In general, yes. This is because property prices are higher in the South.

But the differences can be stark. While some shops in central London may see their business rates jump by as much as 87%, the government says average business rates in Hull will fall by 13%, while in Leeds and Newcastle they will be cut by 11%.

UK high street
Business rates help fund services provided by local councils including roadworks, street cleaning, housing, social care and the economic development of the area Reuters

Business rates are usually changed every five years, but this review has come after seven years. This is partly because the Coalition government wanted to put off the headache of revaluation, and partly because businesses at the time argued for extra breathing space as they recovered from the financial crisis.

However, long delays between property-based reviews exacerbate relative differences between regions.

Will supermarkets pay more than international online giants?

Yes. But this should not be surprising considering grocery chains have more outlets. Sainsbury's runs more than 1,200 supermarkets and convenience stores, as well as a network of warehouses.

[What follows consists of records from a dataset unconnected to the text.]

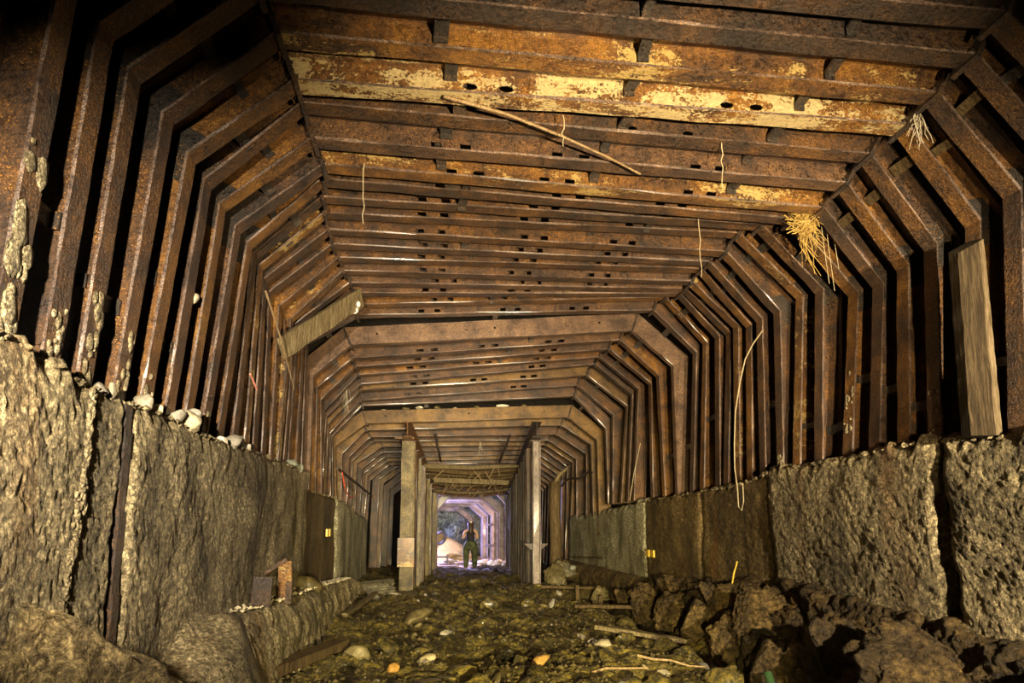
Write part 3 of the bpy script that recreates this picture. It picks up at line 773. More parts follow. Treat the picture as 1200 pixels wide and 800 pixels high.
stringer([(xl(15.0), 15.0, 3.36 + .175), (xl(18.4), 18.4, strl(18.4) + .175)], 'orange rusty I-beam lying on the first posts of the left row', M['rust_orange'], 5)
stringer([(xl(18.5), 18.5, strl(18.5) + .175), (xl(24.2), 24.2, strl(24.2) + .175)], 'dark I-beam sloping down on the far posts of the left row', M['rust_brown'], 6)
stringer([(xr(14.1), 14.1, strr(14.1) + .175), (xr(24.2), 24.2, strr(24.2) + .175)], 'dark I-beam sloping down along the tops of the right row of posts', M['rust_dark'], 7)
# rods hung lengthwise under the far roof beams
for x0, x1, lb in ((0.05, 0.25, 'left'), (1.82, 2.0, 'right')):
    bm = bmesh.new(); tube(bm, [(x0 + (x1 - x0) * k / 6, 15.7 + .75 * k, 3.57 - .035 * k + .02 * math.sin(k * 2)) for k in range(7)], 0.035, 6)
    tag(obj('tie_rod', bm, M['rust_dark']), 'thin rusty rod running back under the far roof beams, on the ' + lb, 'rod')
# sagging roof of poles over the end of the passage
rs = np.random.RandomState(12); kk = 0
for k in range(15):
    y = 19.4 + 0.33 * k; s = (y - 19.0) / 5.2
    zl = strl(y) + 0.32 - .05 * s; zr = strr(y) + .32 - .05 * s
    zc = -0.05 - 0.10 * math.sin(k * 1.7) ** 2
    bm = bmesh.new(); a, b = xl(y) - .2, xr(y) + .2; jy = rs.uniform(-.25, .25)
    tube(bm, [(a + (b - a) * q / 6, y + jy * (q / 6 - .5), zl + (zr - zl) * q / 6 + zc * math.sin(PI * q / 6) + rs.uniform(-.015, .015)) for q in range(7)], rs.uniform(.05, .085), 7, rs.uniform(.04, .07))
    tag(obj('roof_pole', bm, M[('wood_grey', 'wood_dark', 'rust_brown', 'wood_dark')[k % 4]]), ordinal(k) + ' sagging cross pole in the roof of the passage', 'pole', 'cross poles sagging over the passage')
for k, y in enumerate(sorted(rs.uniform(19.0, 23.9, 40))):
    s = rs.uniform(.08, .92); x = xl(y) + (xr(y) - xl(y)) * s
    z = strl(y) + (strr(y) - strl(y)) * s + .28 - .12 * math.sin(PI * s); bm = bmesh.new()
    dx = rs.uniform(-.3, .3); dz = -rs.uniform(.12, .34)
    tube(bm, [(x, y, z), (x + dx * .5, y - .15, z + dz * .5), (x + dx, y - .3, z + dz)], .022, 5, .014)
    tag(obj('broken_lath', bm, M['wood_pale']), ordinal(k) + ' broken lath end hanging from the sagging passage roof, counted from the camera', 'lath', 'lath ends hanging over the passage')
bm = bmesh.new(); v = [(0.3, 19.0, 3.0), (2.3, 18.9, 3.05)]
tag(obj('broken_beam', plank((0.05, 20.3, 2.80), (2.25, 20.1, 2.72), .2, .14, seed=4), M['wood_grey']), 'thick grey timber sagging across the passage roof, pale rubble on it', 'beam')
# ================================================================== STONES
def rock_mesh(name, seed, sub=3, sx=1, sy=1, sz=.7, amp=.32, fine=.06, chips=6):
    bm = bmesh.new(); bmesh.ops.create_icosphere(bm, subdivisions=sub, radius=1.0)
    co = np.array([v.co for v in bm.verts])
    n = fbm(co * .9 + seed * 7.7, 3, seed); f = fbm(co * 3.1 + seed, 3, seed + 3, .55, True)
    rs = np.random.RandomState(seed)
    r = 1 + amp * n + fine * f
    P = co * r[:, None]
    for _ in range(chips):                                  # chip flat faces
        d = rs.randn(3); d /= np.linalg.norm(d); h = rs.uniform(.62, .85)
        e = P @ d; P = P - np.clip(e - h, 0, None)[:, None] * d * .85
    P = P * np.array([sx, sy, sz])
    for v, q in zip(bm.verts, P): v.co = q
    me = bpy.data.meshes.new(name); bm.to_mesh(me); bm.free()
    me.polygons.foreach_set('use_smooth', [True] * len(me.polygons))
    return me
ROCKS = [rock_mesh('rock', k, 3 if k < 10 else 5, *((1, .8, .62), (1, 1, .8), (1.2, .8, .5), (.9, .9, .9))[k % 4], .45, .10 if k < 10 else .30) for k in range(14)]
ROCKS.append(rock_mesh('rock', 20, 5, 1, 1, 1, .22, .06, 1))
M['boulder_pale'] = concrete('boulder_pale', (0.42, 0.33, 0.17), (0.24, 0.18, 0.09), (0.08, 0.06, 0.03), lump=22)
RV = {}
def rock(name, label, loc, s, mat, k=0, rot=None, cat='stone', group=None, flat_=1.0):
    key = (k, mat)
    if key not in RV:
        m = ROCKS[k].copy(); m.materials.clear(); m.materials.append(M[mat]); RV[key] = m
    o = bpy.data.objects.new(name, RV[key]); C.objects.link(o)
    o.location = loc; o.scale = (s, s, s * flat_) if not isinstance(s, tuple) else s
    o.rotation_euler = rot if rot else (0, 0, k * 1.3)
    return tag(o, label, cat, group)

# concrete kerb and mound at the foot of the left wall
def kerb():
    ys = np.linspace(5.6, 15.2, 170); prof = [(-1.72, 0.86), (-1.60, 0.86), (-1.46, .84), (-1.38, .72), (-1.34, .5), (-1.31, .2), (-1.28, -.15)]
    pf = []
    for (a, b), (c, d) in zip(prof, prof[1:]):
        pf += [(a + (c - a) * q / 6, b + (d - b) * q / 6) for q in range(6)]
    pf.append(prof[-1]); pf = np.array(pf); G = []
    for y in ys:
        t = (y - 5.6) / 9.6; h = np.interp(y, [5.6, 6.2, 9, 13.7, 15.2], [.66, .66, .60, .42, .2])
        g = np.stack([pf[:, 0] - .02, np.full(len(pf), y), np.where(pf[:, 1] > 0, pf[:, 1] / .86 * h, pf[:, 1])], 1)
        G.append(g)
    G = np.array(G); q = G.reshape(-1, 3)
    d = .035 * fbm(q * 2.5, 3, 51) + .035 * fbm(q * np.array([6, 9, 3]), 3, 52, .6, True)
    q = q + np.stack([d, d * 0, d * .8], 1)
    return mesh_np('kerb', q, grid_faces(G.shape[0], G.shape[1]))
tag(obj('kerb', kerb(), M['concrete'], wl, smooth=True), 'rough concrete kerb running along the foot of the left wall')
o = rock('mound', None, (-1.74, 5.55, .0), (.62, 1.25, .75), 'concrete', 14, (0, 0, .1), None); o.parent = wl; o['label'] = 'smooth concrete mound at the near end of the kerb'
rock('boulder', 'big rough boulder in the bottom left corner against the left wall', (-1.42, 3.15, .42), (.66, .40, .74), 'boulder_pale', 13, (0, 0, 1.4), 'boulder')
rock('boulder', 'low slab of rubble at the kerb end under the pale far left wall', (-1.25, 15.0, .12), (.5, .9, .32), 'concrete_pale', 10, (0, -.1, .2), 'boulder')

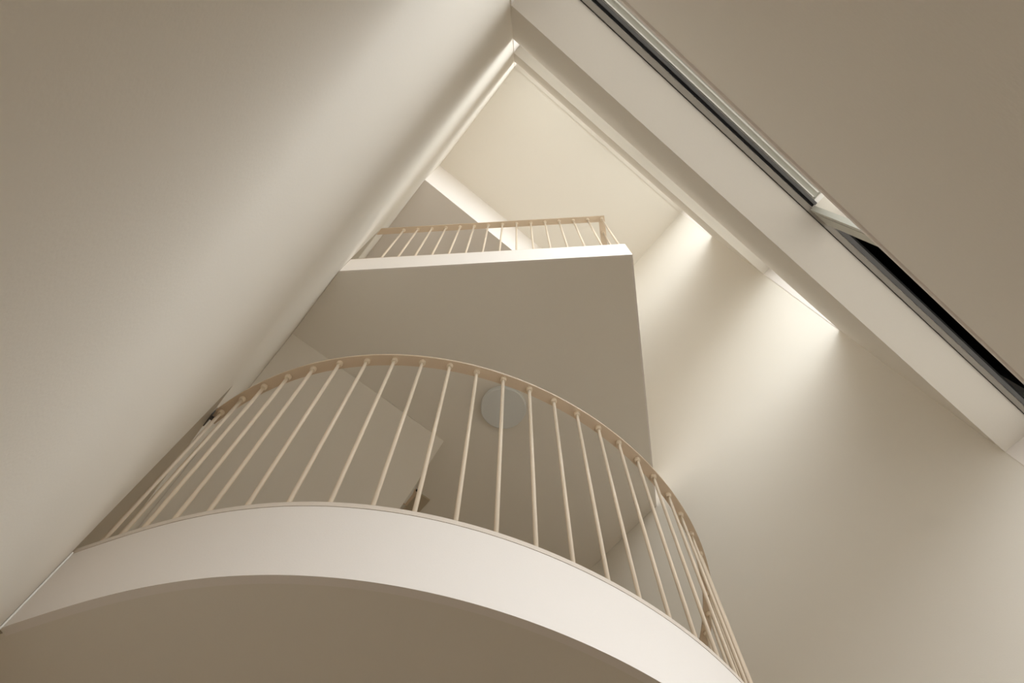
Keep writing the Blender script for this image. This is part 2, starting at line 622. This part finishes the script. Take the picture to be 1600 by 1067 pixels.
# ------------------------------------------------------------------ stair flight under the upper slab
bm = bmesh.new()
run, rise = 3.0, UZ1 - LZ1
nst = 14
slope = 0.745
yA = SY
yA = SY + GAP
zb = LZ1 + 0.0095
prof = [(yA, UZ0)]
yEnd = yA + (UZ0 - zb) / slope
prof.append((yEnd, zb))
tread = (yEnd + 0.1 - yA) / nst
y = yEnd + 0.1
z = zb
prof.append((y, z))
for k in range(nst - 1):
    z += rise / nst
    prof.append((y, z))
    y -= tread
    prof.append((y, z))
prof.append((yA, z))
profile_x(bm, prof, KL, SX - GAP)
stair = obj('staircase', bm, M_wall, None)
tag(stair, 'plain plastered stair flight whose sloping underside shows behind the curved railing on the left', 'staircase')

# ------------------------------------------------------------------ ceiling light on the upper slab's soffit
lamp = empty('ceiling_light', V(0.957, 1.275, UZ0))
tag(lamp, 'round flat opal ceiling light on the underside of the upper balcony', 'light')
bm = bmesh.new()
lathe(bm, [(0.105, UZ0 - 0.012), (0.105, UZ0)], 0.957, 1.275, 48)
obj('base', bm, M_white, lamp, smooth=True)
bm = bmesh.new()
lathe(bm, [(0.1165, UZ0 - 0.046), (0.1215, UZ0 - 0.042), (0.1225, UZ0 - 0.036), (0.1225, UZ0 - 0.012)], 0.957, 1.275, 48)
obj('diffuser', bm, M_opal, lamp, smooth=True)

# ------------------------------------------------------------------ small metal fitting beside the stair underside
fit = empty('stair_fitting', V(0.93, 2.05, UZ0))
tag(fit, 'small bronze metal fitting beside the lower corner of the stair underside', 'fitting')
one_box('cover_plate', M_bronze, (0.925, 1.006, 2.004, 2.34, UZ0 - 0.012, UZ0), fit)
bm = bmesh.new()
prism(bm, [(0.846, 1.86), (0.862, 1.90), (0.900, 2.02), (0.905, 2.10), (0.895, 2.10), (0.872, 2.00)], UZ0 - 0.03, UZ0 - 0.024)
tag(obj('bracket_arm', bm, M_lip, fit), 'pale thin arm')
one_box('side_plate', M_rail, (0.852, 0.925, 2.00, 2.12, UZ0 - 0.010, UZ0), fit)
one_box('slot', M_black, (0.8415, 0.846, 1.93, 2.09, UZ0 - 0.02, UZ0), fit)
one_box('slot', M_black, (0.8415, 0.90, 2.12, 2.128, UZ0 - 0.012, UZ0), fit)
one_box('slot', M_black, (0.905, 0.935, 1.996, 2.004, UZ0 - 0.012, UZ0), fit)
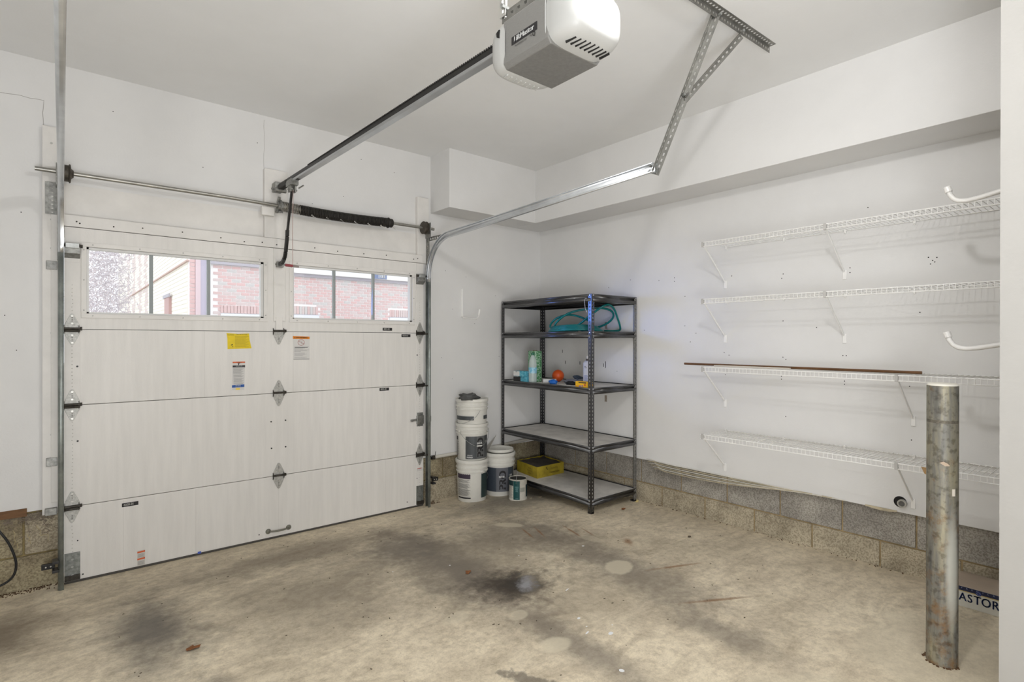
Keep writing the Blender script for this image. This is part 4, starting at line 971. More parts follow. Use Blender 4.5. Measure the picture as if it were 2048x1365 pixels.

By contrast, Amazon operates a smaller number of UK warehouses, a London head office, and no shops.

However, Sainsbury's chief executive Mike Coupe called the business rates system, "archaic" at the weekend saying it ignored the rise of online shops based in out-of-town warehouses.

Coupe said: "The way it currently stands, there is an advantage for those without bricks and mortar operations, so there's a strong case for a level playing field in business rates and taxation more generally.

He added: "As it stands, we could see high streets face serious challenges and ultimately more closures."

According to retail analysts, Sainsbury's will see its annual rates rise to £500m, up from £483m, while internet giant Amazon will see its bill cut, because many of its warehouses are in the Midlands and the North.

Online giants such as Amazon operate a smaller number of UK warehouses and no shops, compared to major chains like supermarkets Noah Berger/ Reuters

However, the main reason Amazon is being pulled into this debate is because of the outrage the firm prompted in 2015, when it was revealed it paid £11.9m in tax while its Luxembourg unit took £5.3bn of sales from British internet shoppers without being subject to UK levies.

Firms such as Amazon, Starbucks and Google are among a number international firms exploiting entirely legal international tax loopholes to pay less tax on their European operations.

Meanwhile, last week the Association for Licensed Multiple Retailers wrote to Chancellor Philip Hammond asking for more transitional relief for the sector, which includes pubs and leading restaurants such as Pizza Express, Wagamama and Yo Sushi.

The extra rates bill for the 43,231 pubs in England and Wales is set to jump by £421m over the next five years, according to rates and rents specialist CVS.

Why is the government on the back foot over the changes?

A number of Conservative MPs in the South want greater relief for businesses in their areas that will face significant rate rises.

Senior Tory MP Mark Field, who represents the Cities of London and Westminster seat, told BBC Radio 4's Westminster Hour that he believed the Treasury's Hammond would "tweak" the planned revaluation.

Field, the vice-chairman of the Conservative party, said: "I'm very confident that he is in listening mode and 'tweak' is the right word. I think my own central London constituency probably is, in fairness, one of the minority of areas that lose out."

But earlier this week the Government's Javid and Gauke wrote a joint letter to MPs in a bid to stave off a rebellion.

UK high street
Business rates are usually changed every five years, but the complexity of the review led to a seven-year gap before a revaluation Reuters

They wrote: "This year's revaluation has been preceded by a series of reports claiming that rates are going to soar, that appeals are being banned and that hundreds of thousands of businesses will be forced to close. Such claims are simply untrue."

The ministers point out that 600,000 firms will not pay the tax at all. No business with a rateable value of less than £12,000 will be liable.

They added that a transitional relief fund is set at £3.6bn, which will cap rises and phase in increases over five years.

Yet large numbers of high-street businesses say they face going to the wall ahead of the spring changes. Many of these business are small firms, the spark plug in the UK's powerhouse service sector, which accounts for three-quarters of the economy.

The changes also come as Brexit negotiations are about to start with the European Union, which makes the government particularly sensitive to charges that it is lobbing spanners in the works of UK plc.